▸ **SUPPLIED ENTRIES**:
--------------------------------------------------

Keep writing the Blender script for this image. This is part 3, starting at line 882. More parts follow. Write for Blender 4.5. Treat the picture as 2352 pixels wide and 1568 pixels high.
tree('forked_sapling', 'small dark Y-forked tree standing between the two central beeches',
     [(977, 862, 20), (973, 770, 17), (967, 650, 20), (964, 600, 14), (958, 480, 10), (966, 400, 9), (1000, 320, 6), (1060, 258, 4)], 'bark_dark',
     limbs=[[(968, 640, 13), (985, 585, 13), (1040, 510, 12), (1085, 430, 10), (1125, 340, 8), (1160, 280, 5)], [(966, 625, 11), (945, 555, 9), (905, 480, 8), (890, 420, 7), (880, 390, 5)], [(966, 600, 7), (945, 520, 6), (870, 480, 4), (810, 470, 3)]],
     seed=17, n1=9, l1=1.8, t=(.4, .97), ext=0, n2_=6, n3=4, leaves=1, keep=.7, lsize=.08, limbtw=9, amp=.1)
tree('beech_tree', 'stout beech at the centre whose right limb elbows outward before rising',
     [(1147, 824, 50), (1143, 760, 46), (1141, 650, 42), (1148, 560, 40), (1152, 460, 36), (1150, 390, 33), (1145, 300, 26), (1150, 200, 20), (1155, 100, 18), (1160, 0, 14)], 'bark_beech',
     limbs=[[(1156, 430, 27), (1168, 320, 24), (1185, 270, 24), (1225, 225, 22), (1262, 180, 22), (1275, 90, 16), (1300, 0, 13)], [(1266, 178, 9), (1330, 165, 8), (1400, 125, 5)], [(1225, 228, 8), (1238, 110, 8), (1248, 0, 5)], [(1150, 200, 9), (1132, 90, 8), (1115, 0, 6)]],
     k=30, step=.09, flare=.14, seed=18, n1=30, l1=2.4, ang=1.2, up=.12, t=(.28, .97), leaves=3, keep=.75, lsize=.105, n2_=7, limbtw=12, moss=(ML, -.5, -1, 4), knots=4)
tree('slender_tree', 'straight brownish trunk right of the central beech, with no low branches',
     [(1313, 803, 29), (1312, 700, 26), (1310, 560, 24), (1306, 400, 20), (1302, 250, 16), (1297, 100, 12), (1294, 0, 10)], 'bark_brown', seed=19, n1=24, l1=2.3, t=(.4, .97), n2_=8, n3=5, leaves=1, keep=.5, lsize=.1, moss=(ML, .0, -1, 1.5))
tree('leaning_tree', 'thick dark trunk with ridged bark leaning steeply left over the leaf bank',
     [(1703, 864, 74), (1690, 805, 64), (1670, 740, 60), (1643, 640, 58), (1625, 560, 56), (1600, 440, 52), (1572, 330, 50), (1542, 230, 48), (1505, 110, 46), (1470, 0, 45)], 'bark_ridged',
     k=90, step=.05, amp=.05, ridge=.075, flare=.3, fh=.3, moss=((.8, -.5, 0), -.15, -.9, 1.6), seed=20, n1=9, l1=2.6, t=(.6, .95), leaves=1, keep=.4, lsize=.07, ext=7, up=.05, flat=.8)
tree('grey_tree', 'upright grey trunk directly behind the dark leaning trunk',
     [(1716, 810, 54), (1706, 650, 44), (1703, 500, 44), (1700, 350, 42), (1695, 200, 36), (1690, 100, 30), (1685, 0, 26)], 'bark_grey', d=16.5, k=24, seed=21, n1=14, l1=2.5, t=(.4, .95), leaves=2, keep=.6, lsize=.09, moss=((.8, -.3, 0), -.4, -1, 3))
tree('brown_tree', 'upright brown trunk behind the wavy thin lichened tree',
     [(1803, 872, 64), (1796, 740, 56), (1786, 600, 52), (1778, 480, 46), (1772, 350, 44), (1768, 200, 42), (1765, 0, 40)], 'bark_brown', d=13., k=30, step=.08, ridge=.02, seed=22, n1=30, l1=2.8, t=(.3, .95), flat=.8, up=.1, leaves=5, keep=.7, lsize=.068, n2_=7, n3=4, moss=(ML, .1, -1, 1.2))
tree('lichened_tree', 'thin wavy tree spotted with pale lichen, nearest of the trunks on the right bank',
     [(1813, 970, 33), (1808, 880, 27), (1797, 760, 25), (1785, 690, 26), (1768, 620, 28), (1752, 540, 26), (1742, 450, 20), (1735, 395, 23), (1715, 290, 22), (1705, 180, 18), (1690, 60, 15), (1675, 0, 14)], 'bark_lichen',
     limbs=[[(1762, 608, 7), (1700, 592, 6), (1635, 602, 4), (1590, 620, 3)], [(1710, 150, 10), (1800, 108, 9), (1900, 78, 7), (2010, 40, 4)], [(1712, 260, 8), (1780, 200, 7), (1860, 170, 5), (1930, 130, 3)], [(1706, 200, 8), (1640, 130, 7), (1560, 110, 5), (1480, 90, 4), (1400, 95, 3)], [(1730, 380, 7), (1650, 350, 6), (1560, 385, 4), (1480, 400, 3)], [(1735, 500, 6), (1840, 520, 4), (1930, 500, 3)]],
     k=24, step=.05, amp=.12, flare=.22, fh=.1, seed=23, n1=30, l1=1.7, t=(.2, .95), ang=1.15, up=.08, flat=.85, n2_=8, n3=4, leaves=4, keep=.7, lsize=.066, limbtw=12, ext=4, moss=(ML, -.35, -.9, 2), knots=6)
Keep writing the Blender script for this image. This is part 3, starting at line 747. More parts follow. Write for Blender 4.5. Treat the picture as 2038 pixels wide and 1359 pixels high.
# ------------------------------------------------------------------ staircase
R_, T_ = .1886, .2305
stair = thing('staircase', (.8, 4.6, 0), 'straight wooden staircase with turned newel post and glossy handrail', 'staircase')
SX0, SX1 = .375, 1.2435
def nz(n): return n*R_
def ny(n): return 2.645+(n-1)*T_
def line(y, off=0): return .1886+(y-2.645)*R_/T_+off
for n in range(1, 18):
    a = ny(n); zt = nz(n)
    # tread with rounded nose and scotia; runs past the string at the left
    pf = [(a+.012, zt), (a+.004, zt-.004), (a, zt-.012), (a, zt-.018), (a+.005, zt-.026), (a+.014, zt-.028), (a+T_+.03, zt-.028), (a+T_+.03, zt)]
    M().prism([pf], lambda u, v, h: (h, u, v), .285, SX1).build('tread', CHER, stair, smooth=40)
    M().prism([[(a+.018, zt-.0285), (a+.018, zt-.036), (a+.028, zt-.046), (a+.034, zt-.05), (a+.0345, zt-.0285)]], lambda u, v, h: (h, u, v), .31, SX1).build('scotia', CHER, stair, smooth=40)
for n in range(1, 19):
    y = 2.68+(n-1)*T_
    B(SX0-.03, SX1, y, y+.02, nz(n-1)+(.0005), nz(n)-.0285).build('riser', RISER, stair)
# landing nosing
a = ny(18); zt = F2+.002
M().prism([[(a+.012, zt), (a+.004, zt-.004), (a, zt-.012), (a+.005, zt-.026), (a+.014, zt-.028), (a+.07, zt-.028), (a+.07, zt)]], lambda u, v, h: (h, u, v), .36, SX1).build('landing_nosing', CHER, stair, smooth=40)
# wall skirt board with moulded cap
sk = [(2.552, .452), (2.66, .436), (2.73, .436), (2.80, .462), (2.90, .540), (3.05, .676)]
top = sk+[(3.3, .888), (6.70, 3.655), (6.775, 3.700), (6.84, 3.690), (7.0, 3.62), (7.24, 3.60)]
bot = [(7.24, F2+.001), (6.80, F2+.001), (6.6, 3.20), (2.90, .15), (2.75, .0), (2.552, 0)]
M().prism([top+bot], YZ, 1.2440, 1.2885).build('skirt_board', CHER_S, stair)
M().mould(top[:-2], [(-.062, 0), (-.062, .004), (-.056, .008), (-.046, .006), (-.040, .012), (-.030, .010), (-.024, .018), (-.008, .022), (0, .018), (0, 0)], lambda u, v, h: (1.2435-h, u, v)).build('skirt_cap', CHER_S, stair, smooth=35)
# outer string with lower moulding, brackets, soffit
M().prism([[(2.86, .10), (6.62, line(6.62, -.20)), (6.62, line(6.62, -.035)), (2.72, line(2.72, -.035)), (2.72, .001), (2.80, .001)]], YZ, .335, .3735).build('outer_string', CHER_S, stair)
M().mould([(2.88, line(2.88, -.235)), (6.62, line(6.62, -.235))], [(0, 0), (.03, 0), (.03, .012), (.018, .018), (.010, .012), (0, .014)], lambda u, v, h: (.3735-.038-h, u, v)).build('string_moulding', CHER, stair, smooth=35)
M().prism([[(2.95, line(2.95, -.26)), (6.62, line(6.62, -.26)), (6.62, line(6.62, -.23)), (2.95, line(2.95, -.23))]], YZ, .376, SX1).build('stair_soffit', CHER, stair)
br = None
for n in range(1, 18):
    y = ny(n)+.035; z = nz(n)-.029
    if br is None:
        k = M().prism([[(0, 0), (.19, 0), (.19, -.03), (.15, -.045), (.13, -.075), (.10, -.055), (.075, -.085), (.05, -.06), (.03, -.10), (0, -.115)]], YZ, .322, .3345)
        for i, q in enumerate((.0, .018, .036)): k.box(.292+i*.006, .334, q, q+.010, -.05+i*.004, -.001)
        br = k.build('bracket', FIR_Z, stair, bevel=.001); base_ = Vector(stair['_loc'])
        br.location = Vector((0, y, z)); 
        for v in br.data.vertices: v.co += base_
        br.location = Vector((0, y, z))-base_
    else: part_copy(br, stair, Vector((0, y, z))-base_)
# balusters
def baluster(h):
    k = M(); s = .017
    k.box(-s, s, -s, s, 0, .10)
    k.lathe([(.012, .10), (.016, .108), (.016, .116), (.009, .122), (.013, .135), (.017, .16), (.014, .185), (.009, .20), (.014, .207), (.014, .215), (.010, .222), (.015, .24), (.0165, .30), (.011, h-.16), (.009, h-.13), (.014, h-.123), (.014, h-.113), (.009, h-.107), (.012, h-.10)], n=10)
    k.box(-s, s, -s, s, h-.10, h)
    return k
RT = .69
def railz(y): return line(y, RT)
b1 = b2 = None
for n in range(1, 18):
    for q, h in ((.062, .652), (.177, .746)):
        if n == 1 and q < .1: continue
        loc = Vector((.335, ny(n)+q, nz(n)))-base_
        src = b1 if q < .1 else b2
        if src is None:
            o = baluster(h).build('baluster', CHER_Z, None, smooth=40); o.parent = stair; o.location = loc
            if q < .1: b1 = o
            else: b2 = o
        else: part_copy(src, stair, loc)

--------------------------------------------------

▸ **TASK DIRECTIONS**:
Report all lines of the data that include the word "This".

▸ **TASK SOLUTION**:
Keep writing the Blender script for this image. This is part 3, starting at line 882. More parts follow. Write for Blender 4.5. Treat the picture as 2352 pixels wide and 1568 pixels high.
Keep writing the Blender script for this image. This is part 3, starting at line 747. More parts follow. Write for Blender 4.5. Treat the picture as 2038 pixels wide and 1359 pixels high.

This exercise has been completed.